The past two weeks have included another spate of big releases: Thundercat's mini-album, Meek Mill's long-delayed Dreams Worth More Than Money and Miguel's WILDHEART. Not only did Vince Staples' Summertime '06 trump all of them, but it's also a contender for album of the year. Staples is probably spending his 22nd birthday (July 2) promoting the studio debut.

Before becoming arguably one of hip-hop's top young talents, Staples ran the risk of being simply known as an Odd Future affiliate after a great guest verse on Earl Sweatshirt's 2010 track "epaR." On Sweatshirt's "Hive," released in 2013, Staples delivered a verse packed with quotables and brooding malevolence ("I ain't tripping long as I can reach the chrome/  Heat your home like Southern California Gas"). It was the verse that made many realize they've made an egregious error in sleeping on Staples' mixtapes.

So, it was time for Staples to showcase himself as a solo artist. He stepped up to the plate with the late 2014 highlight Hell Can Wait. At that point, it was the clearest picture of Staples as an artist. Through dark humor and scathing wit, Staples delivers a lucid picture of his hometown of Long Beach, Calif., where gang culture is a common way of life and its lethal consequences combined with poverty reduces hope to a mere glimmer.

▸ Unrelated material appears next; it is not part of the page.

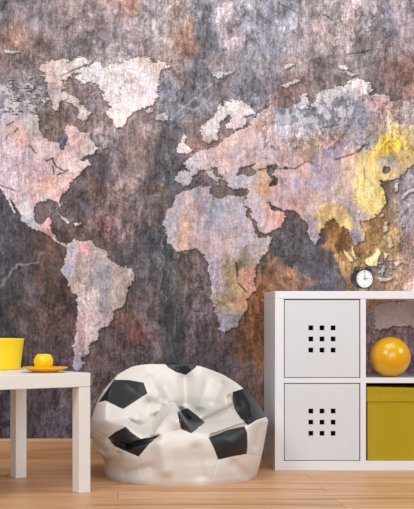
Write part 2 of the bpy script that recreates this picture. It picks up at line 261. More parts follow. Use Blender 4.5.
def build_wall():
    step = .8
    gx = np.r_[np.linspace(-900, -40, 60)[:-1], np.arange(-40, 460, step), np.linspace(460, 1200, 60)]
    gy = np.r_[np.linspace(-500, -20, 40)[:-1], np.arange(-20, 462, step), [465.3]]
    X, Y = np.meshgrid(gx, gy)                         # map coordinates of the mural (1 unit = 1/215.9 m)
    wx = fbm(11, X/9, Y/9, 4)*3.0; wy = fbm(21, X/9, Y/9, 4)*3.0
    rag = 1+1.3*np.clip((106-Y)/16, 0, 1)*(X < 190)+.5*np.clip((150-Y)/20, 0, 1)*(X > 190)
    ex = (fbm(31, X/8, Y/6, 5, .75)*4.2)*rag; ey = (fbm(41, X/8, Y/5, 5, .75)*3.4)*rag
    frag = fbm(47, X/5.5, Y/2.6, 3, .6)
    def mask(dx, dy):
        x = X+dx+ex; y = Y+dy+ey
        m = np.zeros(X.shape, bool)
        for P in [NAM, GRN, ARC, AR2, SAM, SCA, UKI, ICE, SVA, EUR, AFR, AUS, BAF]: m |= inpoly(x, y, P)
        for P in SUBS: m &= ~inpoly(x, y, P)
        m |= inpoly(x, y, BAF)
        x2 = X+dx+ex*.5; y2 = Y+dy+ey*.5
        for P in SMALL: m |= inpoly(x2, y2, P)
        return m
    m0 = mask(0, 0)
    # broken flakes along the arctic coast and in the pacific
    fz = ((X < 52) & (Y > 74+(50-X)*.12) & (Y < 108) & (frag > .12)) | ((X > 378) & (X < 404) & (Y > 205) & (Y < 286) & (frag > .5))
    fz2 = ((X < 48) & (Y > 96) & (Y < 116) & (frag < -.3))
    m0 = (m0 | fz) & ~fz2
    def sh(m, a, b):                                   # shifted copy of the mask
        return np.roll(np.roll(m, b, 0), a, 1)
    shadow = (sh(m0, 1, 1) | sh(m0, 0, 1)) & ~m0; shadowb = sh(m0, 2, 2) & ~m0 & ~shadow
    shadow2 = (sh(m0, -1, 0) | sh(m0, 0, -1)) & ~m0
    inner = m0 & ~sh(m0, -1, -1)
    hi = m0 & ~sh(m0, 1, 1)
    oc = idw(X+wx*1.8, Y+wy*2.2, OCEAN); la = idw(X+wx*1.5, Y+wy*1.5, LAND)
    for P, c_, k_ in [([(268,246),(284,216),(298,218),(309,234),(318,244),(330,250),(340,264),(348,284),(344,296),(300,296),(318,282),(300,270),(282,264)], (88,84,94), .75),
                      ([(266,262),(276,256),(292,268),(318,282),(300,292),(262,292)], (156,112,88), .6),
                      ([(164,245),(170,255),(182,258),(180,300),(182,350),(164,365),(158,320),(160,280)], (78,78,86), .5),
                      ([(40,232),(54,238),(56,262),(50,300),(38,300)], (118,86,74), .5),
                      ([(184,256),(200,254),(212,300),(216,330),(200,370),(184,360)], (112,94,100), .5),
                      ([(318,246),(330,240),(338,252),(346,270),(350,290),(342,270),(330,250)], (176,132,82), .6)]:
        q_ = sum(inpoly(X+wx*.8+a_, Y+wy*.8+b_, P).astype(float) for a_, b_ in ((0,0),(1.2,0),(-1.2,0),(0,1.2),(0,-1.2)))/5*k_
        oc = oc+(np.array(c_, float)-oc)*q_[..., None]
    C = np.where(m0[..., None], la, oc)
    # plaster texture: vertical streaks, blotches, scratches, grain
    s1 = fbm(51, X/2.6, Y/30, 4, .7); s2 = fbm(61, X/6, Y/8, 4, .62); s3 = fbm(71, X/1.9, Y/2.1, 3, .85); s4 = fbm(81, X/1.3, Y/7, 2, .8)
    grain = rng.rand(*X.shape)*2-1
    ov = np.where(m0, np.where((X > 262) & (Y < 150), 1.0, .62), 1.0)
    gain = 1 + ov*(.20*s1+.19*s2+.27*s3+.18*s4)+.08*grain
    C = C*gain[..., None]
    def flake(seed, sx, sy, nlev, k, zone):
        q = fbm(seed, X/sx+wx*.06, Y/sy+wy*.06, 4, .5)*nlev; lv = np.floor(q)
        up = lv > sh(lv, 1, 1); dn = lv < sh(lv, 1, 1)
        g_ = 1+(np.mod(lv*.618+.3, 1)-.5)*k*1.1*zone
        g_ = g_*np.where(dn, 1-k*1.7*zone, 1)*np.where(up, 1+k*.9*zone, 1)
        return g_
    zn = np.clip(fbm(151, X/35, Y/35, 3)*4+.2, 0, 1)*np.where(m0, .45, 1)
    zn = np.where((X > 262) & (Y < 150) & m0, 1, zn)
    C = C*flake(161, 13, 17, 5, .16, zn)[..., None]*flake(171, 7, 11, 3, .05, 1-zn*.4)[..., None]
    # warm / cool drift
    t = fbm(91, X/6, Y/9, 4, .7)*ov
    C = C*(1+np.stack([t*.07, -t*.01, -t*.08], -1))
    lum = C.mean(-1, keepdims=True)
    satk = np.where(m0, .95, .64+.16*np.clip((X-235)/30, 0, 1)*np.clip((Y-200)/30, 0, 1))[..., None]; C = lum+(C-lum)*satk
    cool = np.where(m0, 0, 1)[..., None]*np.clip((250-X)/60+(210-Y)/60, 0, 1)[..., None]
    C = C*(1+cool*np.array([0, .0, .02]))*(1+.02*np.where(m0, 0, 1)*np.clip((210-Y)/80, 0, 1))[..., None]
    C[..., 2] *= 1.02
    ss = lambda a, b, v: (lambda q: q*q*(3-2*q))(np.clip((v-a)/(b-a), 0, 1))
    pn = fbm(181, X/10+wx*.08, Y/13+wy*.08, 5, .62); pn2 = fbm(191, X/7, Y/8, 5, .65)
    o_ = np.where(m0, .0, 1.)
    C = C*(1-.13*ss(.12, .15, pn)*o_)[..., None]*(1+.09*ss(.14, .17, -pn)*o_)[..., None]
    C = C*(1-.13*ss(.2, .23, pn2)*o_)[..., None]
    i_ = np.where(m0, 1., 0.)
    C = C*(1-.10*ss(.12, .2, pn)*i_)[..., None]; C = C+(np.array([226,218,218])-C)*(.22*ss(.12, .2, -pn2)*i_)[..., None]
    sib = np.clip(1-np.hypot((X-315)/58, (Y-106)/26), 0, .35)/.35*i_+np.clip(1-np.hypot((X-22)/40, (Y-98)/22), 0, .35)/.35*.8
    C = C+(np.array([208,204,210])-C)*(.65*ss(.02, .10, pn2)*sib)[..., None]
    C = C+(np.array([100,100,114])-C)*(.55*ss(.04, .12, -pn2)*sib)[..., None]
    asia = i_*np.clip((X-255)/20, 0, 1)*np.clip((160-Y)/15, 0, 1)
    cr3 = np.clip(1-np.abs(pn)/.02, 0, 1)*asia*.5
    C = C*(1-cr3)[..., None]
    # hairline cracks and pale scratches (part of the print)
    rid = np.abs(fbm(101, X/13+wx*.1, Y/11, 4, .55)); z = fbm(111, X/30, Y/30, 2)
    cr = np.clip(1-rid/.022, 0, 1)*np.clip((z+.15)*3, 0, 1)*.42
    C = C*(1-cr)[..., None]
    rd2 = np.abs(fbm(121, X/16, Y/20, 4, .6)); z2 = fbm(131, X/26, Y/26, 2)
    sc_ = np.clip(1-rd2/.018, 0, 1)*np.clip((z2)*3, 0, 1)*np.where(m0, .25, .34)
    C = C+(np.array([205, 200, 205])-C)*sc_[..., None]
    # the fine net of pale lines in the north atlantic and the west pacific
    for a, b, k in [((172,118),(212,84),.5),((178,124),(216,92),.4),((180,104),(206,116),.4),((196,84),(214,120),.35),((168,128),(196,120),.3),((0,286),(16,266),.5),((16,266),(36,262),.5),((36,262),(42,252),.4),((166,210),(160,290),.35),((150,200),(146,290),.2),((176,215),(174,330),.15)]:
        d = dseg(X+wx*1.5, Y+wy*1.5, a, b)
        w = np.clip(1-d/1.3, 0, 1)*k*np.where(m0, 0, 1)
        C = C+(np.array([196, 194, 202])-C)*w[..., None]
    for a, b, k in [((258,169),(272,167),.6),((272,169),(296,168),.5),((296,168),(304,162),.7),((304,162),(312,162),.4),((334,160),(352,153),.55),((352,153),(366,145),.5),((357,152),(364,144),.6),((364,168),(364,186),.4),((45,161),(52,158),.8),((52,158),(55,166),.8),((55,166),(64,170),.7),((52,166),(54,174),.8),((58,175),(68,170),.8),((30,146),(36,152),.7),((2,186),(14,191),.6),((14,132),(18,128),.6),((8,126),(14,122),.6),((60,76),(92,63),.6),((238,282),(246,292),.7),((236,262),(238,276),.7),((4,140),(10,134),.4),((320,128),(338,124),.5),((320,128),(322,134),.4),((180,90),(190,76),.4),((210,0),(204,60),.25),((184,92),(182,102),.5),((346,55),(352,54),.5),((352,54),(370,50),.5),((322,15),(334,19),.5),((196,70),(192,92),.4),((278,2),(296,12),.4),((0,10),(6,2),.5)]:
        d = dseg(X+wx*.7, Y+wy*.7, a, b)
        w = np.clip(1-d/1.2, 0, 1)*k
        C = C*(1-w)[..., None]
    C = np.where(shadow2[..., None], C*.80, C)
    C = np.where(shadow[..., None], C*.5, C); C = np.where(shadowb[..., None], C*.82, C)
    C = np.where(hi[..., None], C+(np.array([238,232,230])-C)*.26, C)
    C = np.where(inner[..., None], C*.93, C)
    C = C*(1+.10*fbm(141, X/60, Y/60, 2))[..., None]
    C = np.clip(C, 14, 250)
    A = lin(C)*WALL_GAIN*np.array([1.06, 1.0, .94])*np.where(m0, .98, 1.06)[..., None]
    A = A*(1+np.array([.95, .75, .75])*(np.clip((X-352)/14, 0, 1)*np.clip((Y-291)/10, 0, 1)*np.clip((400-Y)/15, 0, 1))[..., None]); A = np.minimum(np.clip(A, 0, .88), np.where((Y > 291)[..., None], np.array([.80, .64, .62])*(1+.12*s3+.1*s2)[..., None], .88))  # mural colour lightened behind the open compartment to offset its shade
    n, k = X.shape
    co3 = np.stack([(X-VX)*WALL_Y/F, np.full(X.shape, WALL_Y), CAMH-(Y-HY)*WALL_Y/F], -1)
    co3[-1, :, 2] = 0.0
    idx = np.arange(n*k).reshape(n, k)
    quads = np.stack([idx[:-1, :-1], idx[1:, :-1], idx[1:, 1:], idx[:-1, 1:]], -1).reshape(-1, 4)
    me = bpy.data.meshes.new('wall_back')
    me.vertices.add(n*k); me.vertices.foreach_set('co', co3.reshape(-1).astype(np.float32))
    me.loops.add(quads.size); me.loops.foreach_set('vertex_index', quads.reshape(-1).astype(np.int32))
    me.polygons.add(len(quads)); me.polygons.foreach_set('loop_start', np.arange(0, quads.size, 4, dtype=np.int32))
    me.update(calc_edges=True); me.validate()
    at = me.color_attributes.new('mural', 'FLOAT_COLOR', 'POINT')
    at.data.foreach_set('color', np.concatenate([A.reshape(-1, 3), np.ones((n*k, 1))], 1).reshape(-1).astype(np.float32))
    m = bpy.data.materials.new('mural_print'); m.use_nodes = True
    N = m.node_tree.nodes; Lk = m.node_tree.links; b = N['Principled BSDF']
    va = N.new('ShaderNodeVertexColor'); va.layer_name = 'mural'
    geo = N.new('ShaderNodeNewGeometry')
    mp = N.new('ShaderNodeMapping'); mp.inputs['Scale'].default_value = (1.6, 1, .7)
    Lk.new(geo.outputs['Position'], mp.inputs['Vector'])
    nz = N.new('ShaderNodeTexNoise'); nz.inputs['Scale'].default_value = 95; nz.inputs['Detail'].default_value = 5; nz.inputs['Roughness'].default_value = .7
    Lk.new(mp.outputs['Vector'], nz.inputs['Vector'])
    mr = N.new('ShaderNodeMapRange'); mr.inputs['From Min'].default_value = .3; mr.inputs['From Max'].default_value = .7; mr.inputs['To Min'].default_value = .8; mr.inputs['To Max'].default_value = 1.2
    Lk.new(nz.outputs['Fac'], mr.inputs['Value'])
    mm = N.new('ShaderNodeMix'); mm.data_type = 'RGBA'; mm.blend_type = 'MULTIPLY'; mm.inputs[0].default_value = 1
    Lk.new(va.outputs['Color'], mm.inputs[6]); Lk.new(mr.outputs['Result'], mm.inputs[7])
    Lk.new(mm.outputs[2], b.inputs['Base Color'])
    b.inputs['Roughness'].default_value = .85; b.inputs['Specular IOR Level'].default_value = .15
    me.materials.append(m)
    o = bpy.data.objects.new('wall_back', me); col.objects.link(o)
    o['kind'] = 'structure'; o['label'] = 'back wall papered with a peeling plaster world map mural'
    return o
WALL_GAIN = 1.0
build_wall()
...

That focus was fully realized with No I.D.'s help on his Summertime '06 LP. While fans are digesting that album, Staples has been delivering the best interview run since Chris Rock's Top Five trip. His rapping persona is essentially an extension of Staples the person, who speaks on society's deficiencies with an acerbic bluntness. As ugly as those truths are, Staples rarely stops being compelling.